* [DATA LINES]:
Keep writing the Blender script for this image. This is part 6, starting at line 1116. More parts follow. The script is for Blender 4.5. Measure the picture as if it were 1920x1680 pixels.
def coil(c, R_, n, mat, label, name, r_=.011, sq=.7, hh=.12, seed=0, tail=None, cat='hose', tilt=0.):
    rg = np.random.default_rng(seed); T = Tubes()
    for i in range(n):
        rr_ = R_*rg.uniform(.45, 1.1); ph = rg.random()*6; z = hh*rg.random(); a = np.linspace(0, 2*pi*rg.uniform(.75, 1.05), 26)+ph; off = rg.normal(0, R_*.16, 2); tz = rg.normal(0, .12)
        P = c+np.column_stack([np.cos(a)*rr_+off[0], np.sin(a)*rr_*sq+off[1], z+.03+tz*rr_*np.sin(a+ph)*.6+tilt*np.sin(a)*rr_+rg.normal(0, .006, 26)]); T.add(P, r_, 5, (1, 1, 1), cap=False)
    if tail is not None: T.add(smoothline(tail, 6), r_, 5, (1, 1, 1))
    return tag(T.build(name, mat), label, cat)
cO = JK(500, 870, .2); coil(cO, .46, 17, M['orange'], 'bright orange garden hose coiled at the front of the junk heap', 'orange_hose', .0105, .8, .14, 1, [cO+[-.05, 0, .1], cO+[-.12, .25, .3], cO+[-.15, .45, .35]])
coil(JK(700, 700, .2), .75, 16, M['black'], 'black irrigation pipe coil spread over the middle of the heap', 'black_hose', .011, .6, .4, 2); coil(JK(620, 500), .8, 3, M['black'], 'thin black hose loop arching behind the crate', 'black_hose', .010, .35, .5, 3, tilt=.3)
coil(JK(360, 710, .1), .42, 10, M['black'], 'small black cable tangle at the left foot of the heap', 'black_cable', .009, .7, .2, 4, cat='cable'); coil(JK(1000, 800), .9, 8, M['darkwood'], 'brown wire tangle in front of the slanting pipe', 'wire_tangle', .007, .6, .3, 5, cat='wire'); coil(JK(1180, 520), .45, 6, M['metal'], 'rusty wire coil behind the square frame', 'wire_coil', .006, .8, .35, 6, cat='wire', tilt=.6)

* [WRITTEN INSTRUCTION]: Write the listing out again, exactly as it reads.

* [OUTPUT OF THE EXERCISE]:
Keep writing the Blender script for this image. This is part 6, starting at line 1116. More parts follow. The script is for Blender 4.5. Measure the picture as if it were 1920x1680 pixels.
def coil(c, R_, n, mat, label, name, r_=.011, sq=.7, hh=.12, seed=0, tail=None, cat='hose', tilt=0.):
    rg = np.random.default_rng(seed); T = Tubes()
    for i in range(n):
        rr_ = R_*rg.uniform(.45, 1.1); ph = rg.random()*6; z = hh*rg.random(); a = np.linspace(0, 2*pi*rg.uniform(.75, 1.05), 26)+ph; off = rg.normal(0, R_*.16, 2); tz = rg.normal(0, .12)
        P = c+np.column_stack([np.cos(a)*rr_+off[0], np.sin(a)*rr_*sq+off[1], z+.03+tz*rr_*np.sin(a+ph)*.6+tilt*np.sin(a)*rr_+rg.normal(0, .006, 26)]); T.add(P, r_, 5, (1, 1, 1), cap=False)
    if tail is not None: T.add(smoothline(tail, 6), r_, 5, (1, 1, 1))
    return tag(T.build(name, mat), label, cat)
cO = JK(500, 870, .2); coil(cO, .46, 17, M['orange'], 'bright orange garden hose coiled at the front of the junk heap', 'orange_hose', .0105, .8, .14, 1, [cO+[-.05, 0, .1], cO+[-.12, .25, .3], cO+[-.15, .45, .35]])
coil(JK(700, 700, .2), .75, 16, M['black'], 'black irrigation pipe coil spread over the middle of the heap', 'black_hose', .011, .6, .4, 2); coil(JK(620, 500), .8, 3, M['black'], 'thin black hose loop arching behind the crate', 'black_hose', .010, .35, .5, 3, tilt=.3)
coil(JK(360, 710, .1), .42, 10, M['black'], 'small black cable tangle at the left foot of the heap', 'black_cable', .009, .7, .2, 4, cat='cable'); coil(JK(1000, 800), .9, 8, M['darkwood'], 'brown wire tangle in front of the slanting pipe', 'wire_tangle', .007, .6, .3, 5, cat='wire'); coil(JK(1180, 520), .45, 6, M['metal'], 'rusty wire coil behind the square frame', 'wire_coil', .006, .8, .35, 6, cat='wire', tilt=.6)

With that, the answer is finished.